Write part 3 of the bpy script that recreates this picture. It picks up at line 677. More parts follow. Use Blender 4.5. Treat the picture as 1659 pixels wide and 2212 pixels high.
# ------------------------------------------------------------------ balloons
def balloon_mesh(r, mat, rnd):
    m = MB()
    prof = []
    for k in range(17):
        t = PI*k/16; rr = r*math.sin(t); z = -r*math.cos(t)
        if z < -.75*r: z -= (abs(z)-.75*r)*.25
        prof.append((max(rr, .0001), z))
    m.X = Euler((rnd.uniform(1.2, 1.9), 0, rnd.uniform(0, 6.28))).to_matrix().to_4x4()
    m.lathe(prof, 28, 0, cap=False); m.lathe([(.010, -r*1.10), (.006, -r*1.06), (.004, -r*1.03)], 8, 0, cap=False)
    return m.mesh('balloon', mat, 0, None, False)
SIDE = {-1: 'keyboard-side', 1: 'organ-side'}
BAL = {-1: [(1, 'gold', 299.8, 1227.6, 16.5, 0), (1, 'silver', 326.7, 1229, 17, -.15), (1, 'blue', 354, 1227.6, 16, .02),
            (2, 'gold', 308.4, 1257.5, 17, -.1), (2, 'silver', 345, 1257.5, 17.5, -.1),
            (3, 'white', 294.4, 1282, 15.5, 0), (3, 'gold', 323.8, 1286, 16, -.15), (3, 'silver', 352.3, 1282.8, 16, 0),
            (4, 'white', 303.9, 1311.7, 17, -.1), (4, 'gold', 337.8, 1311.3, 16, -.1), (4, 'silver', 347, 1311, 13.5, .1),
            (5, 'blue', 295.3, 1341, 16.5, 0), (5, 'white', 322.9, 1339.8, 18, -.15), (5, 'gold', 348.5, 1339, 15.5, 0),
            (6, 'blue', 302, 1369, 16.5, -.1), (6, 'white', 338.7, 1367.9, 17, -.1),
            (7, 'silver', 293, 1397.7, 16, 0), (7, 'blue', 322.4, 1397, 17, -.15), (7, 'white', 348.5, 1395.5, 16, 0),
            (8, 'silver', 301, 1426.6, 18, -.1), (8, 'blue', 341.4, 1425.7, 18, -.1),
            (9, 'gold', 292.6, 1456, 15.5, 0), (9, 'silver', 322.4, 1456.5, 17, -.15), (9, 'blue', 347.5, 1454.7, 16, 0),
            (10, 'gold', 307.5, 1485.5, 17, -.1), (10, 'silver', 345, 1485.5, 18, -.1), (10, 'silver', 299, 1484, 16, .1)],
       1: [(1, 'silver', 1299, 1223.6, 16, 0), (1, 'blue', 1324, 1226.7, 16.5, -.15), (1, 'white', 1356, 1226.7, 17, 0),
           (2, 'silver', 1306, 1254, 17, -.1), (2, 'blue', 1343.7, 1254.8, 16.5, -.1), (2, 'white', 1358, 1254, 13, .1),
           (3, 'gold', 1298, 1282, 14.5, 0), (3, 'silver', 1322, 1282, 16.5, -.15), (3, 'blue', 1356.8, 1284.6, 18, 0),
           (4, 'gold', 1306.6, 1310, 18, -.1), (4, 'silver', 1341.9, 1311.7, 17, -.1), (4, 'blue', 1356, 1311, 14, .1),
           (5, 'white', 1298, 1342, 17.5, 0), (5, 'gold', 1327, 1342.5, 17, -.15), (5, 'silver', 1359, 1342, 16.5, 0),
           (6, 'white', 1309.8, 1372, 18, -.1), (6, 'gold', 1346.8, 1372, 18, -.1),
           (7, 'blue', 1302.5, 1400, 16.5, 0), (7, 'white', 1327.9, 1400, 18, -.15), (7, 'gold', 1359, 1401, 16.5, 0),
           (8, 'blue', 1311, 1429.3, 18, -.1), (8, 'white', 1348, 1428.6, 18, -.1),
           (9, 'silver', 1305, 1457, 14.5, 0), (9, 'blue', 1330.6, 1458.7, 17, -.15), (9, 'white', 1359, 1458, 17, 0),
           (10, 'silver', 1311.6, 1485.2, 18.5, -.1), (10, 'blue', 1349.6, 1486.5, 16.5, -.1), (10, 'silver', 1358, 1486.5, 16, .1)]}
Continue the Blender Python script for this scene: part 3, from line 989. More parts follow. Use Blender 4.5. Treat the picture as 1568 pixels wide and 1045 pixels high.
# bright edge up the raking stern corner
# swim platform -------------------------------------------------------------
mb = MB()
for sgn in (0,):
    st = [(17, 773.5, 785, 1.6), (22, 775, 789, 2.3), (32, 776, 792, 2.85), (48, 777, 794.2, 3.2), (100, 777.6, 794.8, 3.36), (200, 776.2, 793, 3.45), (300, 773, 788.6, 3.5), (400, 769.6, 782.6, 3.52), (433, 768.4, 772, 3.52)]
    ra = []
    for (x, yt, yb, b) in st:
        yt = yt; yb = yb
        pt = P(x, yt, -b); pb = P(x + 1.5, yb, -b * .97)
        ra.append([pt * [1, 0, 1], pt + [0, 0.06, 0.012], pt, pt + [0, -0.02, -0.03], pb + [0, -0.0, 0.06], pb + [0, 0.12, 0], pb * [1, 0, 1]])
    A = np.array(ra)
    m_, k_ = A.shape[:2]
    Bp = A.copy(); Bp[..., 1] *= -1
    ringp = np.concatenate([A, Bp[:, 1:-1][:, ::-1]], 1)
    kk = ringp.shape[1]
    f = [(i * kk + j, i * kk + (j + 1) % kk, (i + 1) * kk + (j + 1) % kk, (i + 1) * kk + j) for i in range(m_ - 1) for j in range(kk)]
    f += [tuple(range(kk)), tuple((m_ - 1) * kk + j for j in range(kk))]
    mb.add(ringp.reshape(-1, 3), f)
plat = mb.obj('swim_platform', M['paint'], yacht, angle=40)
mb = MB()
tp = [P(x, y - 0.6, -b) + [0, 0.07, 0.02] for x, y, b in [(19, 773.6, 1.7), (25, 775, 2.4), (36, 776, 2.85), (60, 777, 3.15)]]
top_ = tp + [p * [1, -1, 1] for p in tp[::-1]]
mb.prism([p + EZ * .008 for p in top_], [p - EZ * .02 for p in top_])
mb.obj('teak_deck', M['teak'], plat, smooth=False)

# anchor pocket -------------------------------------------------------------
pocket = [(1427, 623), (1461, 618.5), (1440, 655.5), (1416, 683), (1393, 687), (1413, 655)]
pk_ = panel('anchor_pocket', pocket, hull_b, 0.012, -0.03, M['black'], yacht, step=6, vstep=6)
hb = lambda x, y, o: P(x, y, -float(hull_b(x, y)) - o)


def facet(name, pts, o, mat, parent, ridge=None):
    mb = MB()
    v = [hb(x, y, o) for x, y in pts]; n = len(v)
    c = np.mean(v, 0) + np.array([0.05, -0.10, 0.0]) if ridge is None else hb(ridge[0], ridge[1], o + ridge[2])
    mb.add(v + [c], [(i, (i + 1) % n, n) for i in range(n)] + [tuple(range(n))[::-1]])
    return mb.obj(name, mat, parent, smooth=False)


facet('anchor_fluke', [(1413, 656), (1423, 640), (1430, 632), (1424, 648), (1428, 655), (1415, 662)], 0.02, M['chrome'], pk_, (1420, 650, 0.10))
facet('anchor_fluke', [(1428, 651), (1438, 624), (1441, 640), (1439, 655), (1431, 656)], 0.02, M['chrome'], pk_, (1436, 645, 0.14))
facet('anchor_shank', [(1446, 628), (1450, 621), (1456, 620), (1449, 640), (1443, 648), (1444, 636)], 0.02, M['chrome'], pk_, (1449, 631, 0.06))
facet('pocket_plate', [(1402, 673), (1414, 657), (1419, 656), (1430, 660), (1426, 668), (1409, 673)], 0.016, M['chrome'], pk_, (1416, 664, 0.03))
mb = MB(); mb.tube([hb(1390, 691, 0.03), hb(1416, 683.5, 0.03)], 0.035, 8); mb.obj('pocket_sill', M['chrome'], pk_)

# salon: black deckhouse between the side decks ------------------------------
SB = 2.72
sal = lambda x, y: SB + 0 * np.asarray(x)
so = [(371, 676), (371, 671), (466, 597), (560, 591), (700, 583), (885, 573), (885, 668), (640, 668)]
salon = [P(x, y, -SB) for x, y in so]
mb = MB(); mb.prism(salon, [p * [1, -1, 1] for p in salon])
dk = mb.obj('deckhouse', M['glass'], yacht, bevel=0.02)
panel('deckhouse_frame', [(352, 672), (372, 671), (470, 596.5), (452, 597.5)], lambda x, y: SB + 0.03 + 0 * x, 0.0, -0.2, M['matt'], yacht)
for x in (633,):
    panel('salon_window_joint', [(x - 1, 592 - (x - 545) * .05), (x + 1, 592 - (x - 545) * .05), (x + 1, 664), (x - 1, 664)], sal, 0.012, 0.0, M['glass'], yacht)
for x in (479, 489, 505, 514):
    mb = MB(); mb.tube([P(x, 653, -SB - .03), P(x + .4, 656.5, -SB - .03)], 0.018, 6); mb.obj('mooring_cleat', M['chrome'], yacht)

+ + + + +

What is required – All lines holding the word "wide" should be picked out and copied.

Solution for this task –
Write part 3 of the bpy script that recreates this picture. It picks up at line 677. More parts follow. Use Blender 4.5. Treat the picture as 1659 pixels wide and 2212 pixels high.
Continue the Blender Python script for this scene: part 3, from line 989. More parts follow. Use Blender 4.5. Treat the picture as 1568 pixels wide and 1045 pixels high.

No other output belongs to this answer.